Hoshijiro, a nice but fay love interest became fascinating as she was caught by the Gauna and warped into a strange placenta that, in scenes both surreal and touching, was trying to make contact with Nagate through some scrawled hiragana.
Mere echoes of the recently absorbed Hoshijiro’s human personality or the actual person? It was signalled that the Gauna could take the shape of a person earlier in the series and the glimpses of humanity’s first encounter with the Gauna was of a human shape descending upon a city from the stars.
Hoshijiro had already sown the seeds of doubt as to whether the Gauna were trying to destroy humanity. What if they are trying to communicate and their way of contact just happened to be enveloping everything in a protruding mass of flesh? Okay not in those words, it was put more enigmatically. The corrupt form of Hoshijiro presented an interesting spin on things and made me remember that Nihei creates villains and creatures who match the main protagonist for being memorable.
Izana’s character grew tremendously in the final few episodes, transitioning from firm friend to the almost archetypal romantically frustrated character, who just happened to be intersex, in Nagate’s harem to becoming more of a well-rounded human and incredibly sympathetic. In the build-up to the climactic battle, the shortage of pilots meant that less able ones like Izana were being rushed through to the front-line to make up numbers and Izana voiced how scared of having to go into combat he/she was.
In the final fight, through the power of intercutting between perspectives, the viewer was given Izana’s perilous predicament as he/she was sandwiched between the scenes of controlled chaos of command and Nagate’s relentlessly aggressive and agile piloting on the battlefield. Seeing things from Izana’s perspective made the fights more intense because you could see that it would be easy to be swept away in the confusion and fast pace of the battle and Izana was barely coping with the fluid and deadly situation.
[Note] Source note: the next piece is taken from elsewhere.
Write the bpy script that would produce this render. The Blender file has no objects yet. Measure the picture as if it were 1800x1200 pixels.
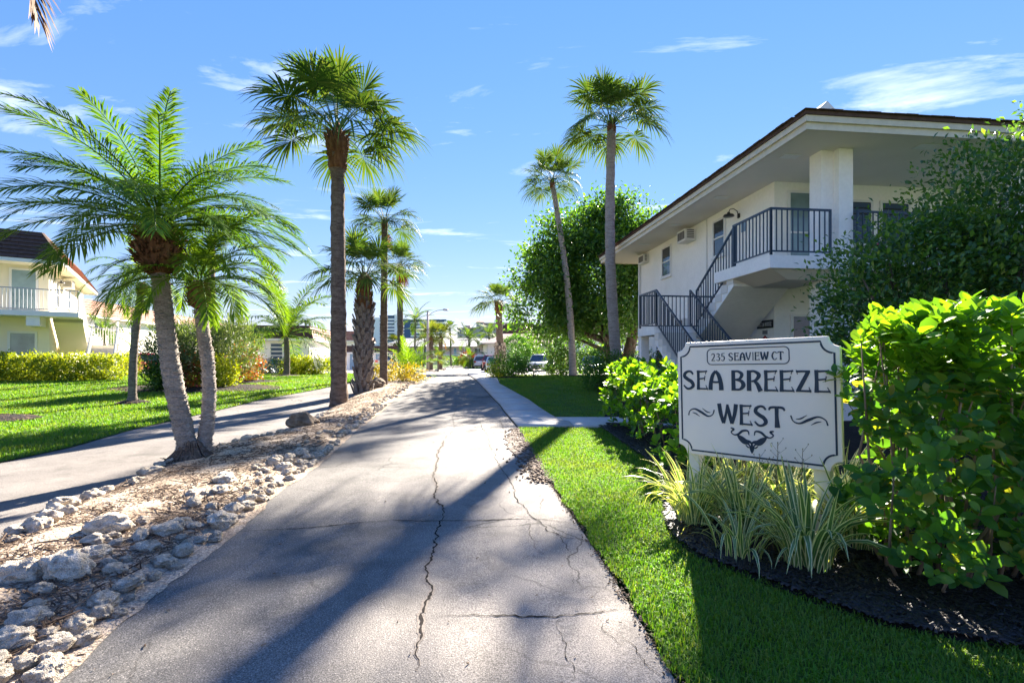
import bpy, bmesh, math, random
import numpy as np
from mathutils import Vector, Matrix, noise as mnoise

random.seed(7); RNG = np.random.default_rng(11)
SC = bpy.context.scene
COL = SC.collection
# ------------------------------------------------------------------ camera
FPX, HZ, EYE = 880.0, 630.0, 1.35          # focal length in photo pixels, horizon row, eye height
cam = bpy.data.cameras.new('camera'); camo = bpy.data.objects.new('camera', cam); COL.objects.link(camo)
cam.sensor_width = 36; cam.lens = FPX / 1800 * 36; cam.shift_y = (HZ - 600) / 1800
cam.clip_start = .05; cam.clip_end = 3000
camo.location = (0, 0, EYE); camo.rotation_euler = (math.radians(90), 0, 0)
SC.camera = camo
# ------------------------------------------------------------------ light
SUN_AZ, SUN_EL = math.radians(15.8), math.radians(29.6)     # to the right of the view axis, above the horizon
sdir = Vector((math.sin(SUN_AZ) * math.cos(SUN_EL), math.cos(SUN_AZ) * math.cos(SUN_EL), math.sin(SUN_EL)))
sl = bpy.data.lights.new('sun', 'SUN'); sl.energy = 4.4; sl.angle = math.radians(.6); sl.color = (1, .91, .78)
so = bpy.data.objects.new('sun', sl); COL.objects.link(so); so.location = (20, 60, 60)
so.rotation_euler = sdir.to_track_quat('Z', 'Y').to_euler()
world = bpy.data.worlds.new('World'); SC.world = world; world.use_nodes = True
wn = world.node_tree; wn.nodes.clear()
def wnode(t, **k):
    n = wn.nodes.new(t)
    for a, b in k.items(): setattr(n, a, b)
    return n
sky = wnode('ShaderNodeTexSky'); sky.sky_type = 'NISHITA'; sky.sun_disc = False
sky.sun_elevation = SUN_EL; sky.sun_rotation = SUN_AZ
sky.air_density = 1.0; sky.dust_density = 0.0; sky.ozone_density = 3.0; sky.altitude = 0
hs = wnode('ShaderNodeHueSaturation'); hs.inputs['Saturation'].default_value = 1.22; hs.inputs['Value'].default_value = 1.0
wn.links.new(sky.outputs[0], hs.inputs['Color'])
tint = wnode('ShaderNodeMix', data_type='RGBA', blend_type='MULTIPLY'); tint.inputs[0].default_value = 1; tint.inputs[7].default_value = (.70, .645, 1.0, 1); wn.links.new(hs.outputs[0], tint.inputs[6])
tc = wnode('ShaderNodeTexCoord'); sep = wnode('ShaderNodeSeparateXYZ'); wn.links.new(tc.outputs['Generated'], sep.inputs[0])
def wmath(op, a, b=None):
    n = wnode('ShaderNodeMath', operation=op)
    for i, q in enumerate((a, b)):
        if q is None: continue
        if isinstance(q, (int, float)): n.inputs[i].default_value = q
        else: wn.links.new(q, n.inputs[i])
    return n.outputs[0]
zz = wmath('MAXIMUM', sep.outputs[2], .06)
cx = wmath('DIVIDE', sep.outputs[0], zz); cy = wmath('DIVIDE', sep.outputs[1], zz)
cmb = wnode('ShaderNodeCombineXYZ'); wn.links.new(wmath('MULTIPLY', cx, .75), cmb.inputs[0]); wn.links.new(wmath('MULTIPLY', cy, 1.5), cmb.inputs[1])
n1 = wnode('ShaderNodeTexNoise'); n1.inputs['Scale'].default_value = 1.15; n1.inputs['Detail'].default_value = 8; n1.inputs['Roughness'].default_value = .62
n1.inputs['Distortion'].default_value = .6
wn.links.new(cmb.outputs[0], n1.inputs['Vector'])
cr = wnode('ShaderNodeValToRGB'); cr.color_ramp.elements[0].position = .57; cr.color_ramp.elements[1].position = .80
wn.links.new(n1.outputs[0], cr.inputs[0])
cf = wmath('MULTIPLY', cr.outputs[0], .75)
mx = wnode('ShaderNodeMix', data_type='RGBA'); wn.links.new(cf, mx.inputs[0]); sxyz = wnode('ShaderNodeSeparateColor'); wn.links.new(tint.outputs[2], sxyz.inputs[0]); cxyz = wnode('ShaderNodeCombineColor')
for i_, (k_, g_) in enumerate(((.48, .70), (.485, .56), (.66, .22))):      # whole-sky film response: the bright horizon rolls off instead of clipping
    wn.links.new(wmath('MULTIPLY', wmath('POWER', wmath('MULTIPLY', sxyz.outputs[i_], .342), g_), k_ * .79 / .342), cxyz.inputs[i_])
wn.links.new(cxyz.outputs[0], mx.inputs[6]); mx.inputs[7].default_value = (3.0, 3.1, 3.2, 1)
bg = wnode('ShaderNodeBackground'); bg.inputs[1].default_value = .095
wo = wnode('ShaderNodeOutputWorld'); wn.links.new(mx.outputs[2], bg.inputs[0]); wn.links.new(bg.outputs[0], wo.inputs[0])
vs = SC.view_settings; vs.view_transform = 'Standard'; vs.look = 'None'; vs.gamma = 1; vs.use_curve_mapping = False; vs.exposure = 2.82
SC.cycles.max_bounces = 8; SC.cycles.transparent_max_bounces = 8; SC.cycles.use_denoising = True

# ------------------------------------------------------------------ terrain and pixel helpers
TY = [-60, 11, 23, 29, 45, 80, 130, 1500]; TZ = [0, 0, .38, .38, .05, 0, -.2, -.2]
def sstep(t): return t * t * (3 - 2 * t)
def terr(y):
    y = np.asarray(y, float); out = np.zeros_like(y)
    for i in range(len(TY) - 1):
        m = (y >= TY[i]) & (y <= TY[i + 1]); t = (y - TY[i]) / (TY[i + 1] - TY[i])
        out = np.where(m, TZ[i] + (TZ[i + 1] - TZ[i]) * sstep(np.clip(t, 0, 1)), out)
    return out
def tz(y): return float(terr(y))
def gd(v):                               # distance along the view at which the ground shows at photo row v
    lo, hi = .6, 300.
    for _ in range(60):
        m = (lo + hi) / 2
        if HZ + FPX * (EYE - tz(m)) / m > v: lo = m
        else: hi = m
    return lo
def G(u, v):                             # point on the ground seen at a photo pixel
    d = gd(v); return ((u - 900) / FPX * d, d)
def P(u, d): return ((u - 900) / FPX * d, d)
def H(v, d): return EYE + (HZ - v) / FPX * d   # height of something seen at row v at distance d

# ------------------------------------------------------------------ mesh helpers
class MB:
    def __init__(s): s.v = []; s.f = []
    def add(s, vs, fs):
        o = len(s.v); s.v += [tuple(p) for p in vs]; s.f += [tuple(i + o for i in f) for f in fs]; return s
    def box(s, x0, x1, y0, y1, z0, z1):
        return s.add([(x0,y0,z0),(x1,y0,z0),(x1,y1,z0),(x0,y1,z0),(x0,y0,z1),(x1,y0,z1),(x1,y1,z1),(x0,y1,z1)],
                     [(3,2,1,0),(4,5,6,7),(0,1,5,4),(1,2,6,5),(2,3,7,6),(3,0,4,7)])
    def hexa(s, p8): return s.add(p8, [(3,2,1,0),(4,5,6,7),(0,1,5,4),(1,2,6,5),(2,3,7,6),(3,0,4,7)])
    def bar(s, a, b, w, h=None):         # square bar between two points
        h = h or w; a = Vector(a); b = Vector(b); d = (b - a).normalized()
        up = Vector((0,0,1)) if abs(d.z) < .9 else Vector((0,1,0))
        x = d.cross(up).normalized() * (w/2); y = x.cross(d).normalized() * (h/2)
        return s.hexa([a-x-y, a+x-y, a+x+y, a-x+y, b-x-y, b+x-y, b+x+y, b-x+y])
    def prism(s, poly, t0, t1, fn):      # closed 2-D outline pushed from t0 to t1; fn(p, q, t) -> xyz
        n = len(poly); vs = [fn(p, q, t0) for p, q in poly] + [fn(p, q, t1) for p, q in poly]
        return s.add(vs, [tuple(range(n))[::-1], tuple(range(n, 2*n))] + [(i, (i+1) % n, n+(i+1) % n, n+i) for i in range(n)])
    def tube(s, path, rad, n=8, cap=True):
        path = [Vector(p) for p in path]; m = len(path); vs = []; fs = []
        if isinstance(rad, (int, float)): rad = [rad] * m
        ref = None
        for i, p in enumerate(path):
            d = (path[min(i+1, m-1)] - path[max(i-1, 0)]).normalized()
            if ref is None: ref = Vector((1,0,0)) if abs(d.x) < .8 else Vector((0,1,0))
            x = (ref - d * ref.dot(d)).normalized(); ref = x; y = d.cross(x)
            for k in range(n):
                a = 2 * math.pi * k / n; vs.append(p + (x * math.cos(a) + y * math.sin(a)) * rad[i])
        for i in range(m - 1):
            for k in range(n): fs.append((i*n+k, i*n+(k+1) % n, (i+1)*n+(k+1) % n, (i+1)*n+k))
        if cap: fs += [tuple(range(n))[::-1], tuple(range((m-1)*n, m*n))]
        return s.add(vs, fs)
    def mesh(s, name, mat, smooth=False):
        me = bpy.data.meshes.new(name); me.from_pydata(s.v, [], s.f); me.update()
        if mat: me.materials.append(mat)
        if smooth: me.shade_smooth()
        return me
    def build(s, name, mat, parent=None, smooth=False, loc=None):
        return link(name, s.mesh(name, mat, smooth), parent, loc)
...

Brilliantly, Izana’s path was clear when Nagate was in trouble and a brief moment of skill and determination saved the main character.
One of the major highlights of the anime was that the combat was thrilling to watch.
Despite deciding to stop writing first impression posts for anime, part of my reasoning for the first impression for this anime was that I wanted to praise Sidonia’s use of CGI (I even posted about it on my much neglected Tumblr account), animation and editing which I found did an impressive job with the action sequences.
The mecha battles were fast-flowing and the final few episodes had an insane series of battles where humanity was really pushed to the edge of destruction. From the command centre to the battlefield, there were tense and excellently choreographed battles and dialogue that really brought across the idea that Nagate and his fellow pilots were fighting a desperate battle.
I loved the way the commander would calmly be giving orders and rolling with the battles changing pace as she heard soon-to-be-dead pilots crying in panic over com-links and their status flashed from green to red. Close-ups caught the commander having to make tough decisions on the fly and the monitors listed all sorts of information.
Out in space, things were even more hectic as mecha streaked about giant globular flesh-balls, all bright colours and twisting movements in the depths of space and had to content with a massive planet busting missile launched from Sidonia bearing down on them. It was all tense, edge of the seat stuff.
The contrast between the lumbering and polymorphous corpuscular creatures is well made as swarms of mecha battle the seemingly malignant and gigantic foes. The sense of scale and speed works so well thanks to the CGI and the pace is kept up at a nerve rattling rate with POV shots from inside the cockpit that seamlessly joined together scenes of chaos.
The excitement of the battle, the developing mystery and the growing characters make me anticipate the second season even more and I know that cooler pilots are waiting in the wings to take flight. With season 2 schedules for the winter season, I have something to look forward to.